-- START INFORMATION SUPPLIED --

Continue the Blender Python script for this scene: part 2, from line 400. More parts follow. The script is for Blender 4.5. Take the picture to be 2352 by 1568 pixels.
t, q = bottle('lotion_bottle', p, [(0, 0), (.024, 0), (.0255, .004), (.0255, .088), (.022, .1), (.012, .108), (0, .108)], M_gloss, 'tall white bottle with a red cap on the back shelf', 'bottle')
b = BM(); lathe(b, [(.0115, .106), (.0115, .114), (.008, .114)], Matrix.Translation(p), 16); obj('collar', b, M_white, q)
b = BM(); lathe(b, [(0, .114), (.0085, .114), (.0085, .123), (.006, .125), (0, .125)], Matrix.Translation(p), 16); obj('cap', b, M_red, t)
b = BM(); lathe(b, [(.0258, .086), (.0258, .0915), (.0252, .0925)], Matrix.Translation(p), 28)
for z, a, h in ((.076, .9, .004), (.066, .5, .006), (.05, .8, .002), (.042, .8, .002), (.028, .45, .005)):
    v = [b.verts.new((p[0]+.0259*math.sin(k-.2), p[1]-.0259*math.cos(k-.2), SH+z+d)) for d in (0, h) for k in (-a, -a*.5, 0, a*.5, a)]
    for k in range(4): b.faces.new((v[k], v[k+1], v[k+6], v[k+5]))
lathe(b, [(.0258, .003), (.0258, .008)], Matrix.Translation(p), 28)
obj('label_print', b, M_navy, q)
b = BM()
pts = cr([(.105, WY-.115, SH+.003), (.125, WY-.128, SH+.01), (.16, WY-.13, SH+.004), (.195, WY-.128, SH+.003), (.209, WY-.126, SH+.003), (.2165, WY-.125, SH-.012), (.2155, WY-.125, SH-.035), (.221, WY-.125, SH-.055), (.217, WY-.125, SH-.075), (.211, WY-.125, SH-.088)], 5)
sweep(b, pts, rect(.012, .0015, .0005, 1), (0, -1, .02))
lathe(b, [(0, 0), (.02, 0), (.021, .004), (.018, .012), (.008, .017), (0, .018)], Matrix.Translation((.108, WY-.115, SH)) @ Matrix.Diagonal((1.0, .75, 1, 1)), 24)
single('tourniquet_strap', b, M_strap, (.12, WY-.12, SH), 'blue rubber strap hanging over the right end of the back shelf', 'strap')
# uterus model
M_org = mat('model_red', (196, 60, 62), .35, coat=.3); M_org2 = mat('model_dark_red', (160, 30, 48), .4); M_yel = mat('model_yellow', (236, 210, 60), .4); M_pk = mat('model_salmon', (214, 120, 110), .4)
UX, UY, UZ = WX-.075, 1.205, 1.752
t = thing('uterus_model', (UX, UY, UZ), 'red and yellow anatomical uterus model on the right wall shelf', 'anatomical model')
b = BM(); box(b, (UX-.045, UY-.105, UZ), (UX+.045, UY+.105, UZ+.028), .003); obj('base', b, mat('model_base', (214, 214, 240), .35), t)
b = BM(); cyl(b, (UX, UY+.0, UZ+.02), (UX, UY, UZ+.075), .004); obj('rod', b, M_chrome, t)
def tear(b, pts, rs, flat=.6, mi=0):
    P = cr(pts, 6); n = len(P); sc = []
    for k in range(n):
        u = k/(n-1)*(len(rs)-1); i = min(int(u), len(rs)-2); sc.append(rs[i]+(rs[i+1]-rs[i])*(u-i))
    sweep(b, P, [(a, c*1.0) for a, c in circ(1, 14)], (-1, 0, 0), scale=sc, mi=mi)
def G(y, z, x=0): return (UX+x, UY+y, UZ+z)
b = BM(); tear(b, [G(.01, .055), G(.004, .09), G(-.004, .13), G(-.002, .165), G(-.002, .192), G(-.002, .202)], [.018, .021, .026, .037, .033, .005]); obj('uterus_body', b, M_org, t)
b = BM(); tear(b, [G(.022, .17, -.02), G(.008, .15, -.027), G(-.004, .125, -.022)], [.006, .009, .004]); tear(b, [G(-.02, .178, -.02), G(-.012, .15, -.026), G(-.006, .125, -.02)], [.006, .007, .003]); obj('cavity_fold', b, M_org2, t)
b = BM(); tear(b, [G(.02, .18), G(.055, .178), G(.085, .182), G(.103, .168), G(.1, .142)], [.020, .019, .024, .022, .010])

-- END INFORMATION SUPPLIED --

Give back the data above exactly as it appears.

CORRECT OUTPUT:
Continue the Blender Python script for this scene: part 2, from line 400. More parts follow. The script is for Blender 4.5. Take the picture to be 2352 by 1568 pixels.
t, q = bottle('lotion_bottle', p, [(0, 0), (.024, 0), (.0255, .004), (.0255, .088), (.022, .1), (.012, .108), (0, .108)], M_gloss, 'tall white bottle with a red cap on the back shelf', 'bottle')
b = BM(); lathe(b, [(.0115, .106), (.0115, .114), (.008, .114)], Matrix.Translation(p), 16); obj('collar', b, M_white, q)
b = BM(); lathe(b, [(0, .114), (.0085, .114), (.0085, .123), (.006, .125), (0, .125)], Matrix.Translation(p), 16); obj('cap', b, M_red, t)
b = BM(); lathe(b, [(.0258, .086), (.0258, .0915), (.0252, .0925)], Matrix.Translation(p), 28)
for z, a, h in ((.076, .9, .004), (.066, .5, .006), (.05, .8, .002), (.042, .8, .002), (.028, .45, .005)):
    v = [b.verts.new((p[0]+.0259*math.sin(k-.2), p[1]-.0259*math.cos(k-.2), SH+z+d)) for d in (0, h) for k in (-a, -a*.5, 0, a*.5, a)]
    for k in range(4): b.faces.new((v[k], v[k+1], v[k+6], v[k+5]))
lathe(b, [(.0258, .003), (.0258, .008)], Matrix.Translation(p), 28)
obj('label_print', b, M_navy, q)
b = BM()
pts = cr([(.105, WY-.115, SH+.003), (.125, WY-.128, SH+.01), (.16, WY-.13, SH+.004), (.195, WY-.128, SH+.003), (.209, WY-.126, SH+.003), (.2165, WY-.125, SH-.012), (.2155, WY-.125, SH-.035), (.221, WY-.125, SH-.055), (.217, WY-.125, SH-.075), (.211, WY-.125, SH-.088)], 5)
sweep(b, pts, rect(.012, .0015, .0005, 1), (0, -1, .02))
lathe(b, [(0, 0), (.02, 0), (.021, .004), (.018, .012), (.008, .017), (0, .018)], Matrix.Translation((.108, WY-.115, SH)) @ Matrix.Diagonal((1.0, .75, 1, 1)), 24)
single('tourniquet_strap', b, M_strap, (.12, WY-.12, SH), 'blue rubber strap hanging over the right end of the back shelf', 'strap')
# uterus model
M_org = mat('model_red', (196, 60, 62), .35, coat=.3); M_org2 = mat('model_dark_red', (160, 30, 48), .4); M_yel = mat('model_yellow', (236, 210, 60), .4); M_pk = mat('model_salmon', (214, 120, 110), .4)
UX, UY, UZ = WX-.075, 1.205, 1.752
t = thing('uterus_model', (UX, UY, UZ), 'red and yellow anatomical uterus model on the right wall shelf', 'anatomical model')
b = BM(); box(b, (UX-.045, UY-.105, UZ), (UX+.045, UY+.105, UZ+.028), .003); obj('base', b, mat('model_base', (214, 214, 240), .35), t)
b = BM(); cyl(b, (UX, UY+.0, UZ+.02), (UX, UY, UZ+.075), .004); obj('rod', b, M_chrome, t)
def tear(b, pts, rs, flat=.6, mi=0):
    P = cr(pts, 6); n = len(P); sc = []
    for k in range(n):
        u = k/(n-1)*(len(rs)-1); i = min(int(u), len(rs)-2); sc.append(rs[i]+(rs[i+1]-rs[i])*(u-i))
    sweep(b, P, [(a, c*1.0) for a, c in circ(1, 14)], (-1, 0, 0), scale=sc, mi=mi)
def G(y, z, x=0): return (UX+x, UY+y, UZ+z)
b = BM(); tear(b, [G(.01, .055), G(.004, .09), G(-.004, .13), G(-.002, .165), G(-.002, .192), G(-.002, .202)], [.018, .021, .026, .037, .033, .005]); obj('uterus_body', b, M_org, t)
b = BM(); tear(b, [G(.022, .17, -.02), G(.008, .15, -.027), G(-.004, .125, -.022)], [.006, .009, .004]); tear(b, [G(-.02, .178, -.02), G(-.012, .15, -.026), G(-.006, .125, -.02)], [.006, .007, .003]); obj('cavity_fold', b, M_org2, t)
b = BM(); tear(b, [G(.02, .18), G(.055, .178), G(.085, .182), G(.103, .168), G(.1, .142)], [.020, .019, .024, .022, .010])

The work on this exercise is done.